> [WRITTEN TASK] Restate the full set of records exactly, word for word.

> [MATERIAL]
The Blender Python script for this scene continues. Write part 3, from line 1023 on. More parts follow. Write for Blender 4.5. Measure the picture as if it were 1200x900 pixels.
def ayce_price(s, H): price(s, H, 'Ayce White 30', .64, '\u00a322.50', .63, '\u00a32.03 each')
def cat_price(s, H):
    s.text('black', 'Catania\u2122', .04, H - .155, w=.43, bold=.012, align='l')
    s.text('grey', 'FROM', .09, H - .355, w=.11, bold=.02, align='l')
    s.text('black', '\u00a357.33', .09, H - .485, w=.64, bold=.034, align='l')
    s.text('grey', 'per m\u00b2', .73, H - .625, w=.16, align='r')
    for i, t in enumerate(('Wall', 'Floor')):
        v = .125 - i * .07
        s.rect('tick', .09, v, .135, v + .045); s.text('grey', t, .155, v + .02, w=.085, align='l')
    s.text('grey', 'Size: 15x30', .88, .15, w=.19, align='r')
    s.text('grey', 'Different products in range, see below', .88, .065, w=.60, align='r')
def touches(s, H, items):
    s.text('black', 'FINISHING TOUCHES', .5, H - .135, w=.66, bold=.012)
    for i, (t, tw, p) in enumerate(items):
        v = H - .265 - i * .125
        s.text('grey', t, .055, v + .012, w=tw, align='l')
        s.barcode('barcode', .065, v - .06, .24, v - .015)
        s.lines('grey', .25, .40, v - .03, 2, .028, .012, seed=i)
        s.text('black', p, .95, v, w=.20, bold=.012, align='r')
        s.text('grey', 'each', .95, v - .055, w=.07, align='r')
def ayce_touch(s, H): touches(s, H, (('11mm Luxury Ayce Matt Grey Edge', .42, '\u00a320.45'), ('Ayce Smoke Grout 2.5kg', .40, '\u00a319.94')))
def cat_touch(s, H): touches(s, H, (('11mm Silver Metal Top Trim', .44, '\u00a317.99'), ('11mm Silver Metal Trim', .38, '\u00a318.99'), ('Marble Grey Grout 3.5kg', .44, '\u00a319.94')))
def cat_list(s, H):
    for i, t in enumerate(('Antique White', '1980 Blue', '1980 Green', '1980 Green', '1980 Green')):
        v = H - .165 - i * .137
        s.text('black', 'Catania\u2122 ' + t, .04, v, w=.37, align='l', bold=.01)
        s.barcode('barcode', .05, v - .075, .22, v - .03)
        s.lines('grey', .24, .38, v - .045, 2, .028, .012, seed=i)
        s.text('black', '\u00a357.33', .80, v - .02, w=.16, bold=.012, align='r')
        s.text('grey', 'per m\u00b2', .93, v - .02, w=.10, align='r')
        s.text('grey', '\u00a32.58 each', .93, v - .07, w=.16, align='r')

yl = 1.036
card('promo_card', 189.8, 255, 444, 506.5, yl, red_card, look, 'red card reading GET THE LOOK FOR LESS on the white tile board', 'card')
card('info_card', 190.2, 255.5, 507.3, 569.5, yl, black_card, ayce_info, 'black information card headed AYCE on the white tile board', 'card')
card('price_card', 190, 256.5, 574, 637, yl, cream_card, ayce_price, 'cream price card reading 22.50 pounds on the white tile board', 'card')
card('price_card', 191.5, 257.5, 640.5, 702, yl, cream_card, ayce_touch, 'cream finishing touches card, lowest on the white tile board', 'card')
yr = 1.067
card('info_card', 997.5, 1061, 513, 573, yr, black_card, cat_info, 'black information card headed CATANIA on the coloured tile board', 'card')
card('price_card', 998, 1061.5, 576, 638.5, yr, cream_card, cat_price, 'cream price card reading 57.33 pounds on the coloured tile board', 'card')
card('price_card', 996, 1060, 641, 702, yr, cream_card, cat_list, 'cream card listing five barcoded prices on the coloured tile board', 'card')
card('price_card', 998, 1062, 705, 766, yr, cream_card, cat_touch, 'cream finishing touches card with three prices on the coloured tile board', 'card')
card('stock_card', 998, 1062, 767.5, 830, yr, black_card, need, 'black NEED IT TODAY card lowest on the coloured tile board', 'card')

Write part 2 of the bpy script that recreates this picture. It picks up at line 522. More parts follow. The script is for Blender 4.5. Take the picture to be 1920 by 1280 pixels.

> [SOLVED PROBLEM]
The Blender Python script for this scene continues. Write part 3, from line 1023 on. More parts follow. Write for Blender 4.5. Measure the picture as if it were 1200x900 pixels.
def ayce_price(s, H): price(s, H, 'Ayce White 30', .64, '\u00a322.50', .63, '\u00a32.03 each')
def cat_price(s, H):
    s.text('black', 'Catania\u2122', .04, H - .155, w=.43, bold=.012, align='l')
    s.text('grey', 'FROM', .09, H - .355, w=.11, bold=.02, align='l')
    s.text('black', '\u00a357.33', .09, H - .485, w=.64, bold=.034, align='l')
    s.text('grey', 'per m\u00b2', .73, H - .625, w=.16, align='r')
    for i, t in enumerate(('Wall', 'Floor')):
        v = .125 - i * .07
        s.rect('tick', .09, v, .135, v + .045); s.text('grey', t, .155, v + .02, w=.085, align='l')
    s.text('grey', 'Size: 15x30', .88, .15, w=.19, align='r')
    s.text('grey', 'Different products in range, see below', .88, .065, w=.60, align='r')
def touches(s, H, items):
    s.text('black', 'FINISHING TOUCHES', .5, H - .135, w=.66, bold=.012)
    for i, (t, tw, p) in enumerate(items):
        v = H - .265 - i * .125
        s.text('grey', t, .055, v + .012, w=tw, align='l')
        s.barcode('barcode', .065, v - .06, .24, v - .015)
        s.lines('grey', .25, .40, v - .03, 2, .028, .012, seed=i)
        s.text('black', p, .95, v, w=.20, bold=.012, align='r')
        s.text('grey', 'each', .95, v - .055, w=.07, align='r')
def ayce_touch(s, H): touches(s, H, (('11mm Luxury Ayce Matt Grey Edge', .42, '\u00a320.45'), ('Ayce Smoke Grout 2.5kg', .40, '\u00a319.94')))
def cat_touch(s, H): touches(s, H, (('11mm Silver Metal Top Trim', .44, '\u00a317.99'), ('11mm Silver Metal Trim', .38, '\u00a318.99'), ('Marble Grey Grout 3.5kg', .44, '\u00a319.94')))
def cat_list(s, H):
    for i, t in enumerate(('Antique White', '1980 Blue', '1980 Green', '1980 Green', '1980 Green')):
        v = H - .165 - i * .137
        s.text('black', 'Catania\u2122 ' + t, .04, v, w=.37, align='l', bold=.01)
        s.barcode('barcode', .05, v - .075, .22, v - .03)
        s.lines('grey', .24, .38, v - .045, 2, .028, .012, seed=i)
        s.text('black', '\u00a357.33', .80, v - .02, w=.16, bold=.012, align='r')
        s.text('grey', 'per m\u00b2', .93, v - .02, w=.10, align='r')
        s.text('grey', '\u00a32.58 each', .93, v - .07, w=.16, align='r')

yl = 1.036
card('promo_card', 189.8, 255, 444, 506.5, yl, red_card, look, 'red card reading GET THE LOOK FOR LESS on the white tile board', 'card')
card('info_card', 190.2, 255.5, 507.3, 569.5, yl, black_card, ayce_info, 'black information card headed AYCE on the white tile board', 'card')
card('price_card', 190, 256.5, 574, 637, yl, cream_card, ayce_price, 'cream price card reading 22.50 pounds on the white tile board', 'card')
card('price_card', 191.5, 257.5, 640.5, 702, yl, cream_card, ayce_touch, 'cream finishing touches card, lowest on the white tile board', 'card')
yr = 1.067
card('info_card', 997.5, 1061, 513, 573, yr, black_card, cat_info, 'black information card headed CATANIA on the coloured tile board', 'card')
card('price_card', 998, 1061.5, 576, 638.5, yr, cream_card, cat_price, 'cream price card reading 57.33 pounds on the coloured tile board', 'card')
card('price_card', 996, 1060, 641, 702, yr, cream_card, cat_list, 'cream card listing five barcoded prices on the coloured tile board', 'card')
card('price_card', 998, 1062, 705, 766, yr, cream_card, cat_touch, 'cream finishing touches card with three prices on the coloured tile board', 'card')
card('stock_card', 998, 1062, 767.5, 830, yr, black_card, need, 'black NEED IT TODAY card lowest on the coloured tile board', 'card')

Write part 2 of the bpy script that recreates this picture. It picks up at line 522. More parts follow. The script is for Blender 4.5. Take the picture to be 1920 by 1280 pixels.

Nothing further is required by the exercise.